Carl Banks wrote:
On Oct 6, 10:56 am, Ryan <heni...@yahoo.com> wrote:
Good day all!

I've just inherited a large amount of python code. After spending some
time pour through the code, I've noticed that the original developer
(who is no longer w/ the company) constantly deletes the imported
classes at the end of the .py file. Why would one want to do such a
thing?


Sometimes an object is used only temporarily by a modules, while it's
importing.

In such cases, there are two reasons you might delete the object.  If
it uses a lot of memory you could free up the memory for other
objects.  Also you might want to clean up the module's namespace.

I del objects for these reasons sparingly, usually only when the
object uses a whole lot of memory, or the namespace is very messy.

However, I'm guessing that the person who wrote your code is just
overly paranoid.



Carl Banks

There are several things you might have meant by "the end of the .py file" Presumably you mean in top-level code, and since you said module and not script, I'm presuming this is the code that runs outside of the if __name__ == logic.

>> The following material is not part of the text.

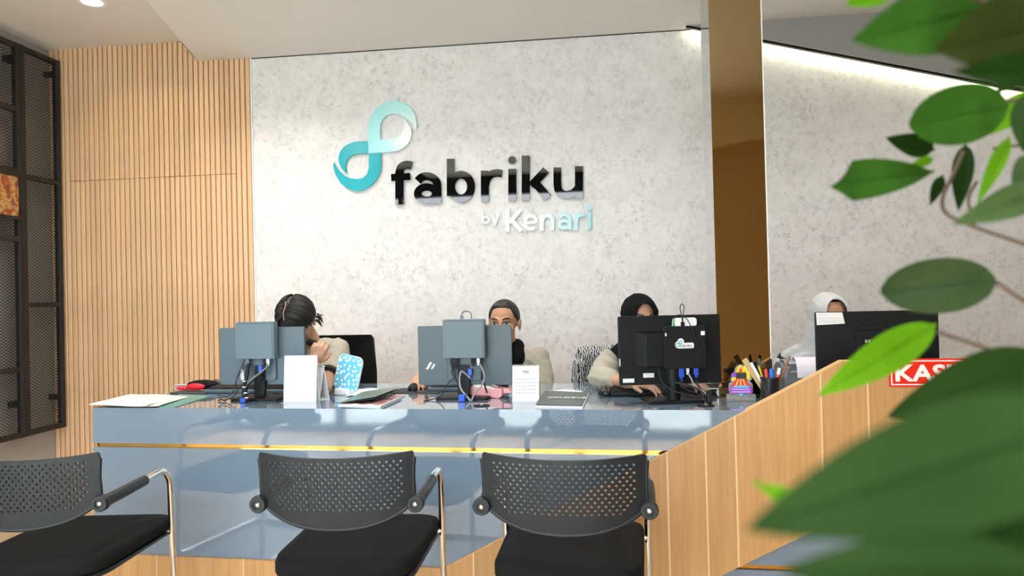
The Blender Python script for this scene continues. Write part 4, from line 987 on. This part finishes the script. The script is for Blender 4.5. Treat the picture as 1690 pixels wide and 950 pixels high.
def hand(b, wr, d, nrm, thumb, curl=25, sc=1.0):
    d = V(d).normalized(); nrm = V(nrm); nrm = (nrm - d * nrm.dot(d)).normalized(); y = nrm.cross(d) * thumb
    b.cap(wr, wr + d * .03 * sc, .026 * sc, .028 * sc)
    for k, (off, L, r) in enumerate(((.030, .066, .0088), (.010, .076, .0092), (-.010, .070, .0088), (-.029, .054, .0078))):
        kn = wr + d * (.088 - .006 * abs(k - 1)) * sc + y * off * sc
        b.cap(wr + d * .012 * sc + y * off * .6 * sc, kn, .0135 * sc, .0118 * sc)
        p = kn; a = 0
        for j, f in enumerate((.45, .32, .23)):
            a += rad(curl) * (.7 + .25 * j); q = p + (d * cos(a) - nrm * sin(a) + y * off * 1.2) * (L * f * sc)
            b.cap(p, q, r * sc * (1 - .08 * j), r * sc * (.94 - .08 * j)); p = q
    p0 = wr + d * .022 * sc + y * .022 * sc - nrm * .004; p1 = p0 + (d * .62 + y * .75).normalized() * .036 * sc - nrm * .008; p2 = p1 + (d * .92 + y * .25).normalized() * .032 * sc - nrm * .008
    b.cap(p0, p1, .0135 * sc, .0105 * sc); b.cap(p1, p2, .0102 * sc, .0085 * sc)
def head_forms(b, H, R, s=1.0):
    f = lambda x, y, z: H + R @ (V((x, y, z)) * s)
    E = lambda c, r: b.ell(f(*c), tuple(a * s for a in r), R)
    E((0, .012, .030), (.074, .093, .086)); E((0, -.026, -.030), (.061, .064, .082)); E((0, -.034, -.078), (.042, .046, .036))
    b.cap(f(0, -.086, .010), f(0, -.104, -.026), .008 * s, .0125 * s); E((0, -.094, -.030), (.017, .012, .009))
    b.cap(f(-.040, -.074, .024), f(-.012, -.086, .022), .009 * s, .009 * s); b.cap(f(.040, -.074, .024), f(.012, -.086, .022), .009 * s, .009 * s)
    for q in (-1, 1):
        E((q * .042, -.058, -.022), (.020, .022, .022)); E((q * .077, .014, -.010), (.008, .020, .031)); E((q * .081, .020, .004), (.006, .016, .015))
    b.cap(f(-.020, -.083, -.057), f(.020, -.083, -.057), .0085 * s); b.cap(f(-.015, -.081, -.068), f(.015, -.081, -.068), .0085 * s)
def face_parts(t, base, H, R, s=1.0, brows=True):
    f = lambda x, y, z: H + R @ (V((x, y, z)) * s)
    for q in (-1, 1):
        local(build('eye', MB().ell(f(q * .031, -.074, .005), (.013 * s, .012 * s, .0075 * s), R), eyew, t, smooth=60), base)
        local(build('iris', MB().ell(f(q * .031, -.0835, .005), (.0058 * s, .004 * s, .0062 * s), R), iris, t, smooth=60), base)
        pts = [f(q * x, y, z) for x, y, z in ((.017, -.0875, .012), (.025, -.0875, .0145), (.036, -.0845, .0135), (.045, -.077, .008))]
        local(build('eyelid', MB().tube(pts, [.0015, .0026, .0026, .0015], 6), hairm, t, smooth=60), base)
        if brows:
            pts = [f(q * x, y, z) for x, y, z in ((.012, -.0945, .026), (.024, -.0925, .032), (.038, -.085, .034), (.050, -.072, .028))]
            local(build('eyebrow', MB().tube(pts, [.0035, .0045, .004, .0015], 6), hairm, t, smooth=60), base)
def hair_cap(t, base, H, R, hairline, thick=.008, s=1.0, m=None, name='hair', cz=.030, rad_=(.074, .093, .086), nu=48, nv=14):
    f = lambda p: H + R @ (V((0, .012, cz)) * s + V(p) * s); b = MB(); vs = []; fs = []
    for layer in (0, 1):
        for j in range(nv + 1):
            for i in range(nu):
                az = 2 * pi * i / nu; e0 = rad(hairline(az)); e = e0 + (pi / 2 - e0) * j / nv
                g = (thick * min(1, (j + .35) / 2.2) if layer == 0 else -.004)
                vs.append(f(((rad_[0] + g) * cos(e) * sin(az), -(rad_[1] + g) * cos(e) * cos(az), (rad_[2] + g) * sin(e))))
    o = (nv + 1) * nu
    for j in range(nv):
        for i in range(nu):
            i2 = (i + 1) % nu; q = (j * nu + i, j * nu + i2, (j + 1) * nu + i2, (j + 1) * nu + i); fs.append(q); fs.append(tuple(k + o for k in reversed(q)))
    for i in range(nu): i2 = (i + 1) % nu; fs.append((i, i + o, i2 + o, i2))
    b.add(vs, fs); return local(build(name, b, m or hairm, t, smooth=60), base)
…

An example would be very good.  I'd assume you meant something like:

//start module
from extern_module import MyClass

some definitions and classes

some common initialization code

if __name__ == "__main__":
     some testing code

del MyClass
//end module

In other words, these classes are being deleted before the module is made visible to other modules that imported it. This seems to me just prudent management. He/she is making sure that the importer of your code doesn't use your code as a longcut to get at MyClass. He's forcing them to import them explicitly (from extern_module), not just get your copy. Presumably these classes are not a part of your public interface, so they shouldn't be visible, except with a leading underscore. Naturally, if you try to use them directly in your own definitions and classes, you'll also have trouble. So presumably these are classes that are used only in the initialization code, or as base classes for new classes defined in your code, or in default value expressions of your function definitions.

I tend to always use the plain "import xmodule" form of statement, so just one symbol gets into my space. And each use of a class from there is of the form xmodule.MyClass

Clearly there you would not delete MyClass in your own code, though you could delete xmodule.